Hamish Heard
Geelong shooters fear a looming council vote will leave them without a home.
Geelong Gun Club president Steve Haberman, a former world champion clay target shooter and dual Olympian, said the 100-year-old club was bracing to be kicked off its Eastern Park plot.
A council source, who did not want to be identified, said State Government was pressuring council not to renew the club’s lease after it expired five years ago.
The source said councillors discussed the issue at a briefing session this week and expected to vote on it in the next month.
“It was part of a briefing paper and it might come (before council) Tuesday night or it might be deferred,” the source said.
Councillors were divided over whether to let the club stay.
“I’m not sure how it (the vote) will go,” the source said.
Council is the caretaker of the club’s site but it sits on State Government land.
Mr Haberman said the Government had been baying for the club’s removal from Geelong for years.
He believed that Spring Street did not want the blame for the club’s removal and was shifting responsibility for the decision to council.
Mr Haberman said the club was happy to move to a different site but authorities had not put forward a viable option.
“They’ve talked about moving us to the Little River club and they’ve even tried to get us to become a part of the Werribee club,” he said.
“But the problem is that Werribee isn’t Geelong.”
Mr Haberman said the club’s meets attracted up to 300 shooters from outside the region to Geelong every month.
“That flows into the community as possibly hundreds of thousands of dollars a year,” he said.

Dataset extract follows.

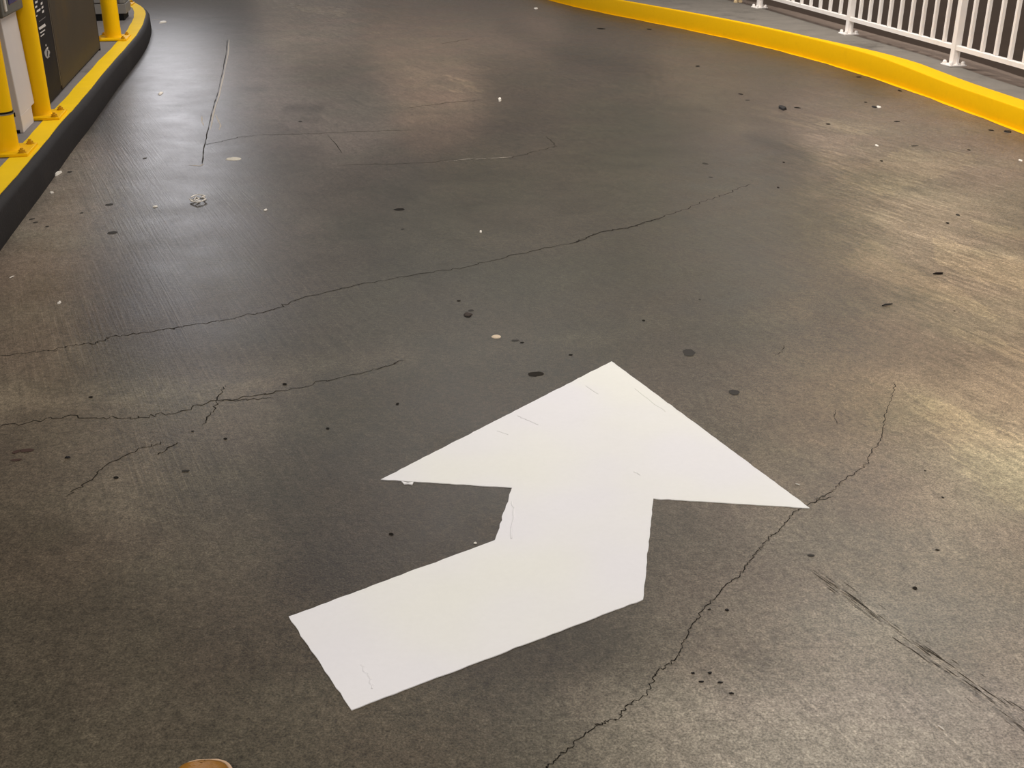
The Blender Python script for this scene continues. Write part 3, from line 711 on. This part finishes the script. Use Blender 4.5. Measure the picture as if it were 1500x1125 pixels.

“People talk about the need for a velodrome because it’s an Olympic sport and Geelong is Victoria’s biggest provincial city. Well, clay target shooting’s an Olympic sport, too, and they’re trying to remove it from the city.”
Mr Haberman said the club’s cloure would also leave other clubs homeless, including Bellarine Light Game and Sport Fishing Club, Bellarine 4WD Club and Geelong Field and Game.